Answer with the number of lines in the listing below that contain the word "random", and nothing else.
* start Supplied data *
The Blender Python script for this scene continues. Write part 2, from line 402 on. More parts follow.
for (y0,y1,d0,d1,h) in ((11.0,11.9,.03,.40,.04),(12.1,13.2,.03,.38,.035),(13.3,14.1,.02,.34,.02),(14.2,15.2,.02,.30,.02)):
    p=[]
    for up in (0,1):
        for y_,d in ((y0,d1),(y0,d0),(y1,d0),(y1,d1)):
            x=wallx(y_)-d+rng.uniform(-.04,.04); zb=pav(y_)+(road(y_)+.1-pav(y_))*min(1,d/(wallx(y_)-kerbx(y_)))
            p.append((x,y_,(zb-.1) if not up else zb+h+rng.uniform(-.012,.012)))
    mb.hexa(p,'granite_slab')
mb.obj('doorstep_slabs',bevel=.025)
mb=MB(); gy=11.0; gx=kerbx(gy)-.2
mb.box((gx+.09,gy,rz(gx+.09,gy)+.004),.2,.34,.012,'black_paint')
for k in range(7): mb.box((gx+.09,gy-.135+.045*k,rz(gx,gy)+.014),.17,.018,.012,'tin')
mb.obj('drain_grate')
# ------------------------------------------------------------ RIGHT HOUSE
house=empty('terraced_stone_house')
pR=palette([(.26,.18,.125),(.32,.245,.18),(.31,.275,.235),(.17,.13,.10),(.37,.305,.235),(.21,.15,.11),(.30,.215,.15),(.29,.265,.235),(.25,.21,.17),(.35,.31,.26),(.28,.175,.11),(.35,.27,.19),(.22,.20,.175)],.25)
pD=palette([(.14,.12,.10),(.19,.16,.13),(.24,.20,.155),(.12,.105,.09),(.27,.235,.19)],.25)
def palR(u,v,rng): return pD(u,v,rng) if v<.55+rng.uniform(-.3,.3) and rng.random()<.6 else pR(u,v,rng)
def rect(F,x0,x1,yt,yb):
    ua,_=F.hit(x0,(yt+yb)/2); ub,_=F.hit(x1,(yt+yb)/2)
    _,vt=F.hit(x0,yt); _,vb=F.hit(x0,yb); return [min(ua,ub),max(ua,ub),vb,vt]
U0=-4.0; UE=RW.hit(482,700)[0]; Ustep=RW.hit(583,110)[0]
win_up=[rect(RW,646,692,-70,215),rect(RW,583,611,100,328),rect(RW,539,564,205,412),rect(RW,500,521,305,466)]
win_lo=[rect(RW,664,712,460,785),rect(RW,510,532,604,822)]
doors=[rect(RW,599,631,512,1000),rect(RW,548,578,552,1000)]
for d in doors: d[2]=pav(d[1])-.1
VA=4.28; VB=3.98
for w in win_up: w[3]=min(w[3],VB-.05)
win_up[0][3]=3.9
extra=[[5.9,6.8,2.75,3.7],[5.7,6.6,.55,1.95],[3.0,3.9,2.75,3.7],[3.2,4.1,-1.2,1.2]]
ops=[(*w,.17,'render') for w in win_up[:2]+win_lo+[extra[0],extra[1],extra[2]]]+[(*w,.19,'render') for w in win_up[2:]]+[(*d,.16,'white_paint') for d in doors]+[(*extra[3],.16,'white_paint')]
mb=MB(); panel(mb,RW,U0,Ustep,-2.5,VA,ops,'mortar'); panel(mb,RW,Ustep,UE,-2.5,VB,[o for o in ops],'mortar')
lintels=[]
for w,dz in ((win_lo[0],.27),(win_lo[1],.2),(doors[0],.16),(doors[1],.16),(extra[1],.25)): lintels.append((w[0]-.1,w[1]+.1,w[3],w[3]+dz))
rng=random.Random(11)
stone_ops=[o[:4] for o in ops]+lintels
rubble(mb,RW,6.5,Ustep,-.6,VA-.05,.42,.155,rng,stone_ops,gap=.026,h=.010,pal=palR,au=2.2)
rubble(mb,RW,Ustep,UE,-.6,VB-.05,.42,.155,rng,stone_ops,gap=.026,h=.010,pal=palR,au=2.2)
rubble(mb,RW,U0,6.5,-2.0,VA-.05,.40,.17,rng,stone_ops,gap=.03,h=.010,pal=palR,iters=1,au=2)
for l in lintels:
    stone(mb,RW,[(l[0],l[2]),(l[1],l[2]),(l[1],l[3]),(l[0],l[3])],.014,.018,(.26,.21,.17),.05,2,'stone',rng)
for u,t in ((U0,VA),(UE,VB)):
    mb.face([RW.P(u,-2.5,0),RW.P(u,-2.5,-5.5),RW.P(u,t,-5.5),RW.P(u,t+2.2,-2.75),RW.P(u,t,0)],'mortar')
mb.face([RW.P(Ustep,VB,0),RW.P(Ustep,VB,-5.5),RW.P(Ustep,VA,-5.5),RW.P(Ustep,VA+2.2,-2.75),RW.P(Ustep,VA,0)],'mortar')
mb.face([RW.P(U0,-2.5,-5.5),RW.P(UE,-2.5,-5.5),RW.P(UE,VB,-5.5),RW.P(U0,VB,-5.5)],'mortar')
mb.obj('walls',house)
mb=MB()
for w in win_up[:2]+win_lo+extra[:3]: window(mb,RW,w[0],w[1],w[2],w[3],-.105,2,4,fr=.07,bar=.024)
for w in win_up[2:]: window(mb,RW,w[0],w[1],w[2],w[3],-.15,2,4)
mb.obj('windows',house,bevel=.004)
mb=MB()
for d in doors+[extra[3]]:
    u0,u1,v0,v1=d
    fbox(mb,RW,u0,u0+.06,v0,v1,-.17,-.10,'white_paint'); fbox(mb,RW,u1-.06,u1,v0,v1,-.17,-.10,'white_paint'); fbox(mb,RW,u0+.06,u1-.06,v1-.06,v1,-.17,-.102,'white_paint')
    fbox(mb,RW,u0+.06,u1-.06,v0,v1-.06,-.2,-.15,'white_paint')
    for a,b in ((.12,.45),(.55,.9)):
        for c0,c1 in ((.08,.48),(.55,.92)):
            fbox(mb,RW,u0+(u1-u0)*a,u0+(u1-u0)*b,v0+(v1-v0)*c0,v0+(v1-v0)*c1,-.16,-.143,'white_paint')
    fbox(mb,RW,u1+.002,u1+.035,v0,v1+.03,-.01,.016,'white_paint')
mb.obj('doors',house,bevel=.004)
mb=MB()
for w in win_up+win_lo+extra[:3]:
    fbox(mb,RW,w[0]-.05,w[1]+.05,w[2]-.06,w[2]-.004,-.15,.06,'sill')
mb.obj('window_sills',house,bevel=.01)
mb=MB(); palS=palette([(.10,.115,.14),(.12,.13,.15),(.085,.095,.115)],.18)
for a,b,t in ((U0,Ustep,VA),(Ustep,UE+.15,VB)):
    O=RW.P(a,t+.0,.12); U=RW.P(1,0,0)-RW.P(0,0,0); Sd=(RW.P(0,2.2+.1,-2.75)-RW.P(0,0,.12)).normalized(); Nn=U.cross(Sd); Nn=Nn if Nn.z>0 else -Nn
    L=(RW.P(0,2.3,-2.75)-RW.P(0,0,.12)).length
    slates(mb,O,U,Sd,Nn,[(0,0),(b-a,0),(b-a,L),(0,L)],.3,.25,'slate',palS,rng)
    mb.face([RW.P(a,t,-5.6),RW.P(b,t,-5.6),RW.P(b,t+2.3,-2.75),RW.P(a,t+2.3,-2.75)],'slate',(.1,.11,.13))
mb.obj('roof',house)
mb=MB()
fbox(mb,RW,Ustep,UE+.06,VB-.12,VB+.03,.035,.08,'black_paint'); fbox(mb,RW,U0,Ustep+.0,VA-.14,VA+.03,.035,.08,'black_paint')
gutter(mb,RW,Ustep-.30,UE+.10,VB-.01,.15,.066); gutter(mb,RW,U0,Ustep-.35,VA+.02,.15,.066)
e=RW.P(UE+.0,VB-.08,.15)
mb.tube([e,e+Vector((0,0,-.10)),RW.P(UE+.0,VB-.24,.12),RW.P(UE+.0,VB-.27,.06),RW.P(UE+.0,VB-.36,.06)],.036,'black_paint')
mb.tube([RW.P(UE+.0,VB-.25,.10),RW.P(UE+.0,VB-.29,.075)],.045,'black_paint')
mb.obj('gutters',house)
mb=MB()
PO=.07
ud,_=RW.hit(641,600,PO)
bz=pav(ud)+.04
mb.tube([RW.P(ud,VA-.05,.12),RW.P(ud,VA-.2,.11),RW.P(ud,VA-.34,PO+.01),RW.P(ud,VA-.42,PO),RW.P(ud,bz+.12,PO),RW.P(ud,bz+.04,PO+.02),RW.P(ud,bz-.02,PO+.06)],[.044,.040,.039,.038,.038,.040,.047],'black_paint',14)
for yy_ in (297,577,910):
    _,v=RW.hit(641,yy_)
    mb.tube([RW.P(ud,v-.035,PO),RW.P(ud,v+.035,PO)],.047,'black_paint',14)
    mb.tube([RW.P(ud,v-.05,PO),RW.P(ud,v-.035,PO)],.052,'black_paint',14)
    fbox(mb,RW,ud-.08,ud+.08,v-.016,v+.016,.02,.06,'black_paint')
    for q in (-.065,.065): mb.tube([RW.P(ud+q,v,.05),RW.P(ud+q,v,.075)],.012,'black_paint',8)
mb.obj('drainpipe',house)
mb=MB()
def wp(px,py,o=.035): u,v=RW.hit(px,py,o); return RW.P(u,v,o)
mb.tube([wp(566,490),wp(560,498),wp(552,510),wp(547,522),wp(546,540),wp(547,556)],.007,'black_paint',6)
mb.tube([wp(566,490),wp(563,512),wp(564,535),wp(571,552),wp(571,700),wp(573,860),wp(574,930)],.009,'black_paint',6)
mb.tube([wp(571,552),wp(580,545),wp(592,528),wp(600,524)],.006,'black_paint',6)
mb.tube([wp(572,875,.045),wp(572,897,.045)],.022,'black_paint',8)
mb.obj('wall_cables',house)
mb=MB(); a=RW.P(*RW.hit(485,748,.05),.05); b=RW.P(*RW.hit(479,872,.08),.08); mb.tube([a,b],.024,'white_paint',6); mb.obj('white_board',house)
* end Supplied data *
◆ Finished task: 2